Work to be completed:
Each line that follows should be printed again exactly as it stands.
BEGIN Given material
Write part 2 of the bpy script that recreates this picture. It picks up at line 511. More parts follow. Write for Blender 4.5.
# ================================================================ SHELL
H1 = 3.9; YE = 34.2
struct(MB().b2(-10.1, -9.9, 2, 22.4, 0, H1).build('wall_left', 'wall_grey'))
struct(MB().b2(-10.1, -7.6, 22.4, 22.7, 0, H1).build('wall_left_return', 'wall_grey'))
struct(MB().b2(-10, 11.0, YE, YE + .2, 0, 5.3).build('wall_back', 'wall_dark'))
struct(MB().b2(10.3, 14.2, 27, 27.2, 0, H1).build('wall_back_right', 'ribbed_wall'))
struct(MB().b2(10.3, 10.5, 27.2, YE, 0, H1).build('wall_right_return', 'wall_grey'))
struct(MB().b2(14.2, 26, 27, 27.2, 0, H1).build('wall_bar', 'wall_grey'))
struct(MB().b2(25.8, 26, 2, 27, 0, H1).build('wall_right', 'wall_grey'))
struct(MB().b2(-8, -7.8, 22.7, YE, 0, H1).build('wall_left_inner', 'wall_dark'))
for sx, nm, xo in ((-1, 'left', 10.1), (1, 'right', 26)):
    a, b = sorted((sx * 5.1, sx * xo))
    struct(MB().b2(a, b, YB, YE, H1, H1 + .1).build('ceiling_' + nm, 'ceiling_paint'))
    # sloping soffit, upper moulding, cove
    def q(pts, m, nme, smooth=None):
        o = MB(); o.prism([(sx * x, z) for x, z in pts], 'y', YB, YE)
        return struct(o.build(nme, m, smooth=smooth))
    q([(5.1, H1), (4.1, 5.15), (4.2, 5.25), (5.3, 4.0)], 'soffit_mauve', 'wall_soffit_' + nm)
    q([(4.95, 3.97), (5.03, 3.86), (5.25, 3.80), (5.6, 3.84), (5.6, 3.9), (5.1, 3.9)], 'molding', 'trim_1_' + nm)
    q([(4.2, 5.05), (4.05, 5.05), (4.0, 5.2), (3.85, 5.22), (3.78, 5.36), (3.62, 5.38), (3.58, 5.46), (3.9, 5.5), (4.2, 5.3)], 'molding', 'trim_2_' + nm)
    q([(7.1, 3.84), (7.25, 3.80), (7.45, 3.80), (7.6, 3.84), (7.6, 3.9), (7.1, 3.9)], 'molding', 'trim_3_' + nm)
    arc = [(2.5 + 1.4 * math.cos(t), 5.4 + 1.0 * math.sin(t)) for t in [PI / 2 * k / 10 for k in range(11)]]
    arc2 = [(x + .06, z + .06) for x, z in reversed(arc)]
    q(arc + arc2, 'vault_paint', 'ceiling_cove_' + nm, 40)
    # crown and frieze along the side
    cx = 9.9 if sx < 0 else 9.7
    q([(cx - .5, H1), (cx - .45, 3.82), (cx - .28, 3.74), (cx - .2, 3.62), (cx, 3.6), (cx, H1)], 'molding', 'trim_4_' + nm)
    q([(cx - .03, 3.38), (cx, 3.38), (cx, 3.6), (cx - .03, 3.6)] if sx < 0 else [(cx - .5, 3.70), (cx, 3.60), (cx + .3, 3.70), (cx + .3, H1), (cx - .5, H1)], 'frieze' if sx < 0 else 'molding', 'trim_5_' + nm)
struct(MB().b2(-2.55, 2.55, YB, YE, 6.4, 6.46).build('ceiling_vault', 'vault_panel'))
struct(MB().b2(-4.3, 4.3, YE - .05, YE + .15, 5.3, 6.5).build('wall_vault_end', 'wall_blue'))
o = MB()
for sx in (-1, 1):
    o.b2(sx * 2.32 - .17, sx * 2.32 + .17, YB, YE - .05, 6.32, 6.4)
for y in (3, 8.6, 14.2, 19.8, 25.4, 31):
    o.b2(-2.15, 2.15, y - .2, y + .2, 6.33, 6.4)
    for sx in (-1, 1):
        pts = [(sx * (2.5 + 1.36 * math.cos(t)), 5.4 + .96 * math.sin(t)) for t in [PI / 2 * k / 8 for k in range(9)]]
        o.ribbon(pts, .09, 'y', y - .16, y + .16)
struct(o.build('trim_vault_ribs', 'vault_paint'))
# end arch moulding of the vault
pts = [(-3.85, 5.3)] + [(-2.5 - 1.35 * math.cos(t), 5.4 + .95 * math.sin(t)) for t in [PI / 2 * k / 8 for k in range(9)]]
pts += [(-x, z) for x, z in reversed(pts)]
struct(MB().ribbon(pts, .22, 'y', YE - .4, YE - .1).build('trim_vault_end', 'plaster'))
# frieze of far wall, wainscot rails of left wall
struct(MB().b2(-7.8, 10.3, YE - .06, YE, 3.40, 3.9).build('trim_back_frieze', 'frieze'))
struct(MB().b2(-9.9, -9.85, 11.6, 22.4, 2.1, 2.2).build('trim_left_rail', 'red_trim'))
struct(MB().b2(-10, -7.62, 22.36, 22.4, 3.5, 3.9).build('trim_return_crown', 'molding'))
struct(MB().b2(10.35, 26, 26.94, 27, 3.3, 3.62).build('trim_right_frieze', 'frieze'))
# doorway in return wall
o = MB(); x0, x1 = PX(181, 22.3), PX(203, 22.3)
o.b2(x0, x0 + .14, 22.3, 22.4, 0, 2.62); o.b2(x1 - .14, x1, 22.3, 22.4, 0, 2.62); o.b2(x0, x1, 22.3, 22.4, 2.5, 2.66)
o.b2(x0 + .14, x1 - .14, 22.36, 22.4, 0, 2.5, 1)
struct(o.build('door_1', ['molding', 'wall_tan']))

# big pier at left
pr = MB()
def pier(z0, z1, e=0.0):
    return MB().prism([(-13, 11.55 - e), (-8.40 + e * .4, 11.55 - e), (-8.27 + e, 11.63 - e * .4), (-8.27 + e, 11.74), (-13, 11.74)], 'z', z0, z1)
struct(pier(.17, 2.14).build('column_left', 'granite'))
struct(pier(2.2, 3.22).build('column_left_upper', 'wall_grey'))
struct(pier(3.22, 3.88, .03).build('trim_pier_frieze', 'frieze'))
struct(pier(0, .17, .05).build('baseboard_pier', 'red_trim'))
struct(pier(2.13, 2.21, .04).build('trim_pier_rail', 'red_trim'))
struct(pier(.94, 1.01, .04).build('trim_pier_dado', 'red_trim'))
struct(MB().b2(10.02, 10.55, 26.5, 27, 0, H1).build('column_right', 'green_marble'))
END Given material
Solution for this task:
Write part 2 of the bpy script that recreates this picture. It picks up at line 511. More parts follow. Write for Blender 4.5.
# ================================================================ SHELL
H1 = 3.9; YE = 34.2
struct(MB().b2(-10.1, -9.9, 2, 22.4, 0, H1).build('wall_left', 'wall_grey'))
struct(MB().b2(-10.1, -7.6, 22.4, 22.7, 0, H1).build('wall_left_return', 'wall_grey'))
struct(MB().b2(-10, 11.0, YE, YE + .2, 0, 5.3).build('wall_back', 'wall_dark'))
struct(MB().b2(10.3, 14.2, 27, 27.2, 0, H1).build('wall_back_right', 'ribbed_wall'))
struct(MB().b2(10.3, 10.5, 27.2, YE, 0, H1).build('wall_right_return', 'wall_grey'))
struct(MB().b2(14.2, 26, 27, 27.2, 0, H1).build('wall_bar', 'wall_grey'))
struct(MB().b2(25.8, 26, 2, 27, 0, H1).build('wall_right', 'wall_grey'))
struct(MB().b2(-8, -7.8, 22.7, YE, 0, H1).build('wall_left_inner', 'wall_dark'))
for sx, nm, xo in ((-1, 'left', 10.1), (1, 'right', 26)):
    a, b = sorted((sx * 5.1, sx * xo))
    struct(MB().b2(a, b, YB, YE, H1, H1 + .1).build('ceiling_' + nm, 'ceiling_paint'))
    # sloping soffit, upper moulding, cove
    def q(pts, m, nme, smooth=None):
        o = MB(); o.prism([(sx * x, z) for x, z in pts], 'y', YB, YE)
        return struct(o.build(nme, m, smooth=smooth))
    q([(5.1, H1), (4.1, 5.15), (4.2, 5.25), (5.3, 4.0)], 'soffit_mauve', 'wall_soffit_' + nm)
    q([(4.95, 3.97), (5.03, 3.86), (5.25, 3.80), (5.6, 3.84), (5.6, 3.9), (5.1, 3.9)], 'molding', 'trim_1_' + nm)
    q([(4.2, 5.05), (4.05, 5.05), (4.0, 5.2), (3.85, 5.22), (3.78, 5.36), (3.62, 5.38), (3.58, 5.46), (3.9, 5.5), (4.2, 5.3)], 'molding', 'trim_2_' + nm)
    q([(7.1, 3.84), (7.25, 3.80), (7.45, 3.80), (7.6, 3.84), (7.6, 3.9), (7.1, 3.9)], 'molding', 'trim_3_' + nm)
    arc = [(2.5 + 1.4 * math.cos(t), 5.4 + 1.0 * math.sin(t)) for t in [PI / 2 * k / 10 for k in range(11)]]
    arc2 = [(x + .06, z + .06) for x, z in reversed(arc)]
    q(arc + arc2, 'vault_paint', 'ceiling_cove_' + nm, 40)
    # crown and frieze along the side
    cx = 9.9 if sx < 0 else 9.7
    q([(cx - .5, H1), (cx - .45, 3.82), (cx - .28, 3.74), (cx - .2, 3.62), (cx, 3.6), (cx, H1)], 'molding', 'trim_4_' + nm)
    q([(cx - .03, 3.38), (cx, 3.38), (cx, 3.6), (cx - .03, 3.6)] if sx < 0 else [(cx - .5, 3.70), (cx, 3.60), (cx + .3, 3.70), (cx + .3, H1), (cx - .5, H1)], 'frieze' if sx < 0 else 'molding', 'trim_5_' + nm)
struct(MB().b2(-2.55, 2.55, YB, YE, 6.4, 6.46).build('ceiling_vault', 'vault_panel'))
struct(MB().b2(-4.3, 4.3, YE - .05, YE + .15, 5.3, 6.5).build('wall_vault_end', 'wall_blue'))
o = MB()
for sx in (-1, 1):
    o.b2(sx * 2.32 - .17, sx * 2.32 + .17, YB, YE - .05, 6.32, 6.4)
for y in (3, 8.6, 14.2, 19.8, 25.4, 31):
    o.b2(-2.15, 2.15, y - .2, y + .2, 6.33, 6.4)
    for sx in (-1, 1):
        pts = [(sx * (2.5 + 1.36 * math.cos(t)), 5.4 + .96 * math.sin(t)) for t in [PI / 2 * k / 8 for k in range(9)]]
        o.ribbon(pts, .09, 'y', y - .16, y + .16)
struct(o.build('trim_vault_ribs', 'vault_paint'))
# end arch moulding of the vault
pts = [(-3.85, 5.3)] + [(-2.5 - 1.35 * math.cos(t), 5.4 + .95 * math.sin(t)) for t in [PI / 2 * k / 8 for k in range(9)]]
pts += [(-x, z) for x, z in reversed(pts)]
struct(MB().ribbon(pts, .22, 'y', YE - .4, YE - .1).build('trim_vault_end', 'plaster'))
# frieze of far wall, wainscot rails of left wall
struct(MB().b2(-7.8, 10.3, YE - .06, YE, 3.40, 3.9).build('trim_back_frieze', 'frieze'))
struct(MB().b2(-9.9, -9.85, 11.6, 22.4, 2.1, 2.2).build('trim_left_rail', 'red_trim'))
struct(MB().b2(-10, -7.62, 22.36, 22.4, 3.5, 3.9).build('trim_return_crown', 'molding'))
struct(MB().b2(10.35, 26, 26.94, 27, 3.3, 3.62).build('trim_right_frieze', 'frieze'))
# doorway in return wall
o = MB(); x0, x1 = PX(181, 22.3), PX(203, 22.3)
o.b2(x0, x0 + .14, 22.3, 22.4, 0, 2.62); o.b2(x1 - .14, x1, 22.3, 22.4, 0, 2.62); o.b2(x0, x1, 22.3, 22.4, 2.5, 2.66)
o.b2(x0 + .14, x1 - .14, 22.36, 22.4, 0, 2.5, 1)
struct(o.build('door_1', ['molding', 'wall_tan']))

# big pier at left
pr = MB()
def pier(z0, z1, e=0.0):
    return MB().prism([(-13, 11.55 - e), (-8.40 + e * .4, 11.55 - e), (-8.27 + e, 11.63 - e * .4), (-8.27 + e, 11.74), (-13, 11.74)], 'z', z0, z1)
struct(pier(.17, 2.14).build('column_left', 'granite'))
struct(pier(2.2, 3.22).build('column_left_upper', 'wall_grey'))
struct(pier(3.22, 3.88, .03).build('trim_pier_frieze', 'frieze'))
struct(pier(0, .17, .05).build('baseboard_pier', 'red_trim'))
struct(pier(2.13, 2.21, .04).build('trim_pier_rail', 'red_trim'))
struct(pier(.94, 1.01, .04).build('trim_pier_dado', 'red_trim'))
struct(MB().b2(10.02, 10.55, 26.5, 27, 0, H1).build('column_right', 'green_marble'))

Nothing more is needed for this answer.